* **Stored data**
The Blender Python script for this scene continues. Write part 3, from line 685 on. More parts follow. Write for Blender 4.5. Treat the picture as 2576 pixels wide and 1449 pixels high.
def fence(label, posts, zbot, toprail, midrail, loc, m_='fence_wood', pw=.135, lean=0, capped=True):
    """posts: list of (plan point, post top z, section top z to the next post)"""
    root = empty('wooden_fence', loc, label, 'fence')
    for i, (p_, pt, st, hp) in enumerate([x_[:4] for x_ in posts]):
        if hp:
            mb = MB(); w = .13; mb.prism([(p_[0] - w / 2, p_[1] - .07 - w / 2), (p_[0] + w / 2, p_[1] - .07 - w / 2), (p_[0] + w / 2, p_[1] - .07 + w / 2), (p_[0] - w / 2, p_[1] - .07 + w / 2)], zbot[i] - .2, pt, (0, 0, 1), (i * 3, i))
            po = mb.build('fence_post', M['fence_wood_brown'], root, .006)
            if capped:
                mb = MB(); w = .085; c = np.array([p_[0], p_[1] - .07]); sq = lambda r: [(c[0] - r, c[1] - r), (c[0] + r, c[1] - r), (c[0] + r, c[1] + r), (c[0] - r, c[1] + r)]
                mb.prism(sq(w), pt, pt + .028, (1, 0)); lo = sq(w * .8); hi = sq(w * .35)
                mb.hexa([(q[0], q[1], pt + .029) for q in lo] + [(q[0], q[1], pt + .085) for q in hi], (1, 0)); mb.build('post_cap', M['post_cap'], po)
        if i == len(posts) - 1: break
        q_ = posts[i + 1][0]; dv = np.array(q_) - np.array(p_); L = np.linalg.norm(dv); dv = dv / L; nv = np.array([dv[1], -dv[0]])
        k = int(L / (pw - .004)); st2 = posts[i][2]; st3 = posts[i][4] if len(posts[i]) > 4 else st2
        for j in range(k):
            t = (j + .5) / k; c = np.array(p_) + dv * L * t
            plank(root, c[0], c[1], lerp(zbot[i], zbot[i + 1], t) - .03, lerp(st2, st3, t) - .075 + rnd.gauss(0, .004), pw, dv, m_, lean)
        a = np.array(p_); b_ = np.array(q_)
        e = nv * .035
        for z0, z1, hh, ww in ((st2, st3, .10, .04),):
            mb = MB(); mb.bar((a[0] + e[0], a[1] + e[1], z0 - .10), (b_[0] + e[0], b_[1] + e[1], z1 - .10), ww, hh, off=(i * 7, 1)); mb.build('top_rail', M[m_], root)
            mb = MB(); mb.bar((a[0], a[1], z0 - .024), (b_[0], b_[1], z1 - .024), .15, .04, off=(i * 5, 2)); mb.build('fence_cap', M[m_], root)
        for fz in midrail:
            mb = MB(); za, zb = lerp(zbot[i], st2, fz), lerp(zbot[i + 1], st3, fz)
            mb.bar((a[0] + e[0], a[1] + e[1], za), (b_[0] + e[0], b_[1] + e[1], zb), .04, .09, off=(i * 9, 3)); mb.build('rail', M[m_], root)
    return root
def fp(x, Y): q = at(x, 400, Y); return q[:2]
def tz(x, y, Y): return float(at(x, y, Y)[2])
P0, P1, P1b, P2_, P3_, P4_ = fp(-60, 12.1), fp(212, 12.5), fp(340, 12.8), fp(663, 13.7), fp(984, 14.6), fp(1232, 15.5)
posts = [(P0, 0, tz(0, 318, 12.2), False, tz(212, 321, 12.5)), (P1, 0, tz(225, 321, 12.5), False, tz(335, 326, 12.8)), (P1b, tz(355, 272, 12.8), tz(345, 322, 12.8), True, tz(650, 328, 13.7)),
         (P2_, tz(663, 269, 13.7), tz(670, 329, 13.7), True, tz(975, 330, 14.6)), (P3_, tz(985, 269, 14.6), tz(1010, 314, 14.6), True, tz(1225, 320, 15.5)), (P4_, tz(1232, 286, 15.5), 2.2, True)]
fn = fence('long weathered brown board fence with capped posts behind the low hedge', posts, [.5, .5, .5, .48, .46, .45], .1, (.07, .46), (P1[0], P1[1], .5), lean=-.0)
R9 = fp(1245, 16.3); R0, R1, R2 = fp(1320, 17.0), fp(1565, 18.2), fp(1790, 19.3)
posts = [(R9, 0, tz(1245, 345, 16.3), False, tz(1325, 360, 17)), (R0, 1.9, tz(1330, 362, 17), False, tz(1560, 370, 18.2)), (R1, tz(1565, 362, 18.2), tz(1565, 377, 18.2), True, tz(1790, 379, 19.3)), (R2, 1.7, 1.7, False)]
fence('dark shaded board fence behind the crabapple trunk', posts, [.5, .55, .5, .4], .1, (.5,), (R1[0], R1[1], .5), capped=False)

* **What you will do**
From the first line to the last, please quote the material above exactly.

* **Result for this exercise**
The Blender Python script for this scene continues. Write part 3, from line 685 on. More parts follow. Write for Blender 4.5. Treat the picture as 2576 pixels wide and 1449 pixels high.
def fence(label, posts, zbot, toprail, midrail, loc, m_='fence_wood', pw=.135, lean=0, capped=True):
    """posts: list of (plan point, post top z, section top z to the next post)"""
    root = empty('wooden_fence', loc, label, 'fence')
    for i, (p_, pt, st, hp) in enumerate([x_[:4] for x_ in posts]):
        if hp:
            mb = MB(); w = .13; mb.prism([(p_[0] - w / 2, p_[1] - .07 - w / 2), (p_[0] + w / 2, p_[1] - .07 - w / 2), (p_[0] + w / 2, p_[1] - .07 + w / 2), (p_[0] - w / 2, p_[1] - .07 + w / 2)], zbot[i] - .2, pt, (0, 0, 1), (i * 3, i))
            po = mb.build('fence_post', M['fence_wood_brown'], root, .006)
            if capped:
                mb = MB(); w = .085; c = np.array([p_[0], p_[1] - .07]); sq = lambda r: [(c[0] - r, c[1] - r), (c[0] + r, c[1] - r), (c[0] + r, c[1] + r), (c[0] - r, c[1] + r)]
                mb.prism(sq(w), pt, pt + .028, (1, 0)); lo = sq(w * .8); hi = sq(w * .35)
                mb.hexa([(q[0], q[1], pt + .029) for q in lo] + [(q[0], q[1], pt + .085) for q in hi], (1, 0)); mb.build('post_cap', M['post_cap'], po)
        if i == len(posts) - 1: break
        q_ = posts[i + 1][0]; dv = np.array(q_) - np.array(p_); L = np.linalg.norm(dv); dv = dv / L; nv = np.array([dv[1], -dv[0]])
        k = int(L / (pw - .004)); st2 = posts[i][2]; st3 = posts[i][4] if len(posts[i]) > 4 else st2
        for j in range(k):
            t = (j + .5) / k; c = np.array(p_) + dv * L * t
            plank(root, c[0], c[1], lerp(zbot[i], zbot[i + 1], t) - .03, lerp(st2, st3, t) - .075 + rnd.gauss(0, .004), pw, dv, m_, lean)
        a = np.array(p_); b_ = np.array(q_)
        e = nv * .035
        for z0, z1, hh, ww in ((st2, st3, .10, .04),):
            mb = MB(); mb.bar((a[0] + e[0], a[1] + e[1], z0 - .10), (b_[0] + e[0], b_[1] + e[1], z1 - .10), ww, hh, off=(i * 7, 1)); mb.build('top_rail', M[m_], root)
            mb = MB(); mb.bar((a[0], a[1], z0 - .024), (b_[0], b_[1], z1 - .024), .15, .04, off=(i * 5, 2)); mb.build('fence_cap', M[m_], root)
        for fz in midrail:
            mb = MB(); za, zb = lerp(zbot[i], st2, fz), lerp(zbot[i + 1], st3, fz)
            mb.bar((a[0] + e[0], a[1] + e[1], za), (b_[0] + e[0], b_[1] + e[1], zb), .04, .09, off=(i * 9, 3)); mb.build('rail', M[m_], root)
    return root
def fp(x, Y): q = at(x, 400, Y); return q[:2]
def tz(x, y, Y): return float(at(x, y, Y)[2])
P0, P1, P1b, P2_, P3_, P4_ = fp(-60, 12.1), fp(212, 12.5), fp(340, 12.8), fp(663, 13.7), fp(984, 14.6), fp(1232, 15.5)
posts = [(P0, 0, tz(0, 318, 12.2), False, tz(212, 321, 12.5)), (P1, 0, tz(225, 321, 12.5), False, tz(335, 326, 12.8)), (P1b, tz(355, 272, 12.8), tz(345, 322, 12.8), True, tz(650, 328, 13.7)),
         (P2_, tz(663, 269, 13.7), tz(670, 329, 13.7), True, tz(975, 330, 14.6)), (P3_, tz(985, 269, 14.6), tz(1010, 314, 14.6), True, tz(1225, 320, 15.5)), (P4_, tz(1232, 286, 15.5), 2.2, True)]
fn = fence('long weathered brown board fence with capped posts behind the low hedge', posts, [.5, .5, .5, .48, .46, .45], .1, (.07, .46), (P1[0], P1[1], .5), lean=-.0)
R9 = fp(1245, 16.3); R0, R1, R2 = fp(1320, 17.0), fp(1565, 18.2), fp(1790, 19.3)
posts = [(R9, 0, tz(1245, 345, 16.3), False, tz(1325, 360, 17)), (R0, 1.9, tz(1330, 362, 17), False, tz(1560, 370, 18.2)), (R1, tz(1565, 362, 18.2), tz(1565, 377, 18.2), True, tz(1790, 379, 19.3)), (R2, 1.7, 1.7, False)]
fence('dark shaded board fence behind the crabapple trunk', posts, [.5, .55, .5, .4], .1, (.5,), (R1[0], R1[1], .5), capped=False)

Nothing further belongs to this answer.